NGOs are usually better than companies at attracting and retaining idealistic graduates: partnerships allow a little of the magic to rub off on firms. (Indeed, they can be almost too successful: some corporate-social-responsibility departments are stuffed with people administering the policies they had advocated when they worked for NGOs.) Partnerships cannot save companies from public-relations disasters like BP’s but they can improve relations with regulators: WWF, an environmental charity, helped Coca-Cola defuse a damaging conflict in India which at one point led to the Indian Supreme Court demanding that the company hand over its exact (and still secret) formula.
Even evil capitalists have their uses
For NGOs, too, partnerships with firms have their uses. Companies provide money, which all charities need. They also offer a way of influencing the behaviour of millions. About 1.5 billion people are cultivating and making food around the world. NGOs which want to improve nutrition or reduce food waste cannot hope to affect the behaviour of so many. But roughly 100 companies are involved in selling a quarter of the world’s food. Changing the standards they apply could have a greater impact than the charities would ever achieve on their own.

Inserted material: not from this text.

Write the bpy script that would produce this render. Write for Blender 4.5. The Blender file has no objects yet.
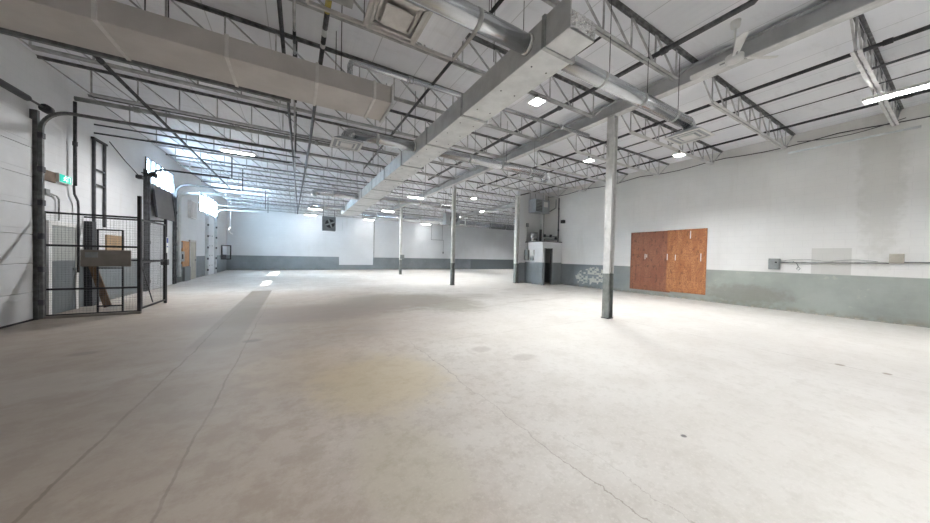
import bpy, bmesh, math, random
from mathutils import Vector, Matrix
random.seed(7)
SC = bpy.context.scene
COL = SC.collection
PI = math.pi

# ------------------------------------------------------------------ materials
class G:
    """small helper around one material's node tree"""
    def __init__(s, name):
        s.m = bpy.data.materials.new(name); s.m.use_nodes = True
        s.t = s.m.node_tree; s.n = s.t.nodes; s.l = s.t.links
        s.b = s.n['Principled BSDF']
        s._pos = None
    def new(s, kind, **kw):
        n = s.n.new(kind)
        for k, v in kw.items(): setattr(n, k, v)
        return n
    def put(s, sock, v):
        if isinstance(v, bpy.types.NodeSocket): s.l.new(v, sock)
        else: sock.default_value = v
    def math(s, op, a, b=0.0, c=None, clamp=False):
        n = s.new('ShaderNodeMath', operation=op, use_clamp=clamp)
        s.put(n.inputs[0], a); s.put(n.inputs[1], b)
        if c is not None: s.put(n.inputs[2], c)
        return n.outputs[0]
    def pos(s):
        if s._pos is None:
            g = s.new('ShaderNodeNewGeometry'); x = s.new('ShaderNodeSeparateXYZ')
            s.l.new(g.outputs['Position'], x.inputs[0])
            s._pos = (x.outputs[0], x.outputs[1], x.outputs[2], g.outputs['Position'])
        return s._pos
    def noise(s, scale, detail=4, vec=None, rough=.6, stretch=None):
        n = s.new('ShaderNodeTexNoise'); n.inputs['Scale'].default_value = scale
        n.inputs['Detail'].default_value = detail; n.inputs['Roughness'].default_value = rough
        v = vec or s.pos()[3]
        if stretch:
            mp = s.new('ShaderNodeMapping'); mp.inputs['Scale'].default_value = stretch
            s.l.new(v, mp.inputs['Vector']); v = mp.outputs[0]
        s.l.new(v, n.inputs['Vector'])
        return n.outputs[0]
    def step(s, v, lo, hi):
        n = s.new('ShaderNodeMapRange'); n.interpolation_type = 'SMOOTHSTEP'
        s.put(n.inputs['Value'], v); s.put(n.inputs['From Min'], lo); s.put(n.inputs['From Max'], hi)
        return n.outputs[0]
    def mix(s, f, a, b, mode='MIX'):
        n = s.new('ShaderNodeMix', data_type='RGBA', blend_type=mode)
        s.put(n.inputs[0], f)
        for i, v in ((6, a), (7, b)):
            s.put(n.inputs[i], v if isinstance(v, bpy.types.NodeSocket) else (*v, 1))
        return n.outputs[2]
    def color(s, c): s.put(s.b.inputs['Base Color'], c if isinstance(c, bpy.types.NodeSocket) else (*c, 1))
    def bump(s, h, strength=.3, dist=.01):
        n = s.new('ShaderNodeBump'); n.inputs['Strength'].default_value = strength
        n.inputs['Distance'].default_value = dist
        s.l.new(h, n.inputs['Height']); s.l.new(n.outputs[0], s.b.inputs['Normal'])
    def set(s, rough=None, metal=None):
        if rough is not None: s.put(s.b.inputs['Roughness'], rough)
        if metal is not None: s.put(s.b.inputs['Metallic'], metal)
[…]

All that said, the benefits of partnerships will never be uniform, smooth or even very satisfying. Some alliances are well designed; many are not. Some firms are committed to the idea; some are not. And NGOs are like companies themselves: they seek market share; they compete for contributions. Some, like WWF, want to engage with businesses. Others, like Greenpeace, do not. And a few, like Oxfam, want both—slamming companies one minute, advising them the next. Partnerships are messy and patchy. But on balance they are forces for good.